*GOAL*
Return precisely the span of lines from the top of the material below to the line containing "return Vector((p[0]*MM, -p[2]*MM, -p[1]*MM))", both included. Pictures are excluded.

#####

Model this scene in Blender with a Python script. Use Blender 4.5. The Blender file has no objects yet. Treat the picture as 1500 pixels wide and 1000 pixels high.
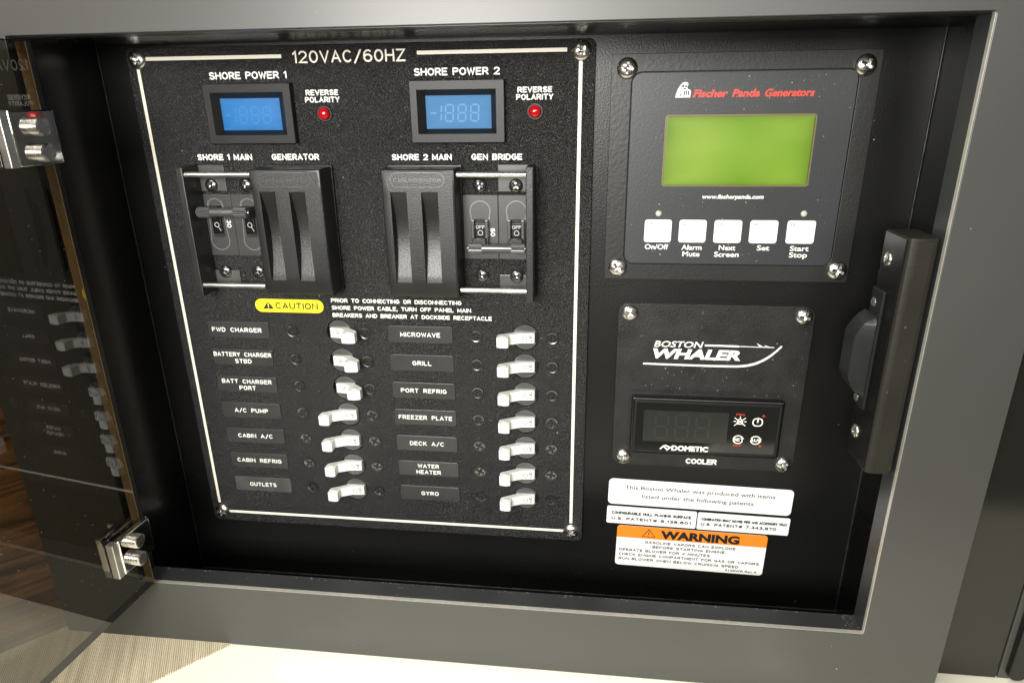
import bpy, bmesh, math, random
from mathutils import Vector, Matrix
random.seed(7)
S = bpy.context.scene
COL = S.collection
MM = 0.001
def W(p):                       # panel coordinates in mm (x right, y DOWN, z out of the panel) -> world metres
    return Vector((p[0]*MM, -p[2]*MM, -p[1]*MM))

# ------------------------------------------------------------------ camera, world, lamps, exposure
cd = bpy.data.cameras.new('camera'); cam = bpy.data.objects.new('camera', cd); COL.objects.link(cam)
cd.sensor_width = 36.0; cd.lens = 36.0*973.477/1500.0; cd.clip_start = 0.01; cd.clip_end = 50
def rodr(r):
    r = Vector(r); th = r.length
    return Matrix.Rotation(th, 3, r.normalized())
Rc = rodr((0.3496460, 0.1152025, 0.0080886))
right, down, fwd = Rc[0], Rc[1], Rc[2]
def cv(v): return Vector((v[0], v[2], -v[1]))
r_, u_, b_ = cv(right), -cv(down), -cv(fwd)
M = Matrix(((r_[0], u_[0], b_[0]), (r_[1], u_[1], b_[1]), (r_[2], u_[2], b_[2]))).to_4x4()
M.translation = W((152.64, -150.86, 420.18))
cam.matrix_world = M
S.camera = cam
wd = bpy.data.worlds.new('World'); S.world = wd; wd.use_nodes = True
nt = wd.node_tree; bg = nt.nodes['Background']
tc = nt.nodes.new('ShaderNodeTexCoord'); sp = nt.nodes.new('ShaderNodeSeparateXYZ'); cr = nt.nodes.new('ShaderNodeValToRGB')
nt.links.new(tc.outputs['Generated'], sp.inputs[0]); mr = nt.nodes.new('ShaderNodeMapRange')
mr.inputs[1].default_value = -1; mr.inputs[2].default_value = 1
nt.links.new(sp.outputs[2], mr.inputs[0]); nt.links.new(mr.outputs[0], cr.inputs[0]); nt.links.new(cr.outputs[0], bg.inputs[0])
cr.color_ramp.elements[0].color = (.30, .23, .15, 1); cr.color_ramp.elements[1].color = (.85, .83, .76, 1)
cr.color_ramp.elements[0].position = .3; cr.color_ramp.elements[1].position = .75
bg.inputs[1].default_value = 0.22
def area(name, pos, target, sx, sy, power, col):
    l = bpy.data.lights.new(name, 'AREA'); l.shape = 'RECTANGLE'; l.size = sx; l.size_y = sy; l.energy = power; l.color = col
    o = bpy.data.objects.new(name, l); COL.objects.link(o); p = W(pos); o.location = p
    o.rotation_euler = (W(target)-p).to_track_quat('-Z', 'Y').to_euler(); return o
area('front_lamp', (-60, -235, 880), (60, -20, 0), .34, .24, 12, (1, .98, .94))
area('room_lamp', (420, -420, 1300), (120, 0, 0), .5, .4, 5.5, (1, .98, .93))
area('upper_left_fill', (-300, -640, 520), (-60, -150, 60), .45, .3, 3.6, (1, .98, .93))  # added fill, lifts the top-left of the cabinet face more than its bottom
area('ceiling_lamp', (-120, -1100, 270), (-60, 200, 140), .6, .4, 11, (1, .97, .89))
S.view_settings.view_transform = 'Standard'; S.view_settings.look = 'None'
S.view_settings.exposure = 0.0; S.view_settings.gamma = 1.0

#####

*WRITTEN SOLUTION*
Model this scene in Blender with a Python script. Use Blender 4.5. The Blender file has no objects yet. Treat the picture as 1500 pixels wide and 1000 pixels high.
import bpy, bmesh, math, random
from mathutils import Vector, Matrix
random.seed(7)
S = bpy.context.scene
COL = S.collection
MM = 0.001
def W(p):                       # panel coordinates in mm (x right, y DOWN, z out of the panel) -> world metres
    return Vector((p[0]*MM, -p[2]*MM, -p[1]*MM))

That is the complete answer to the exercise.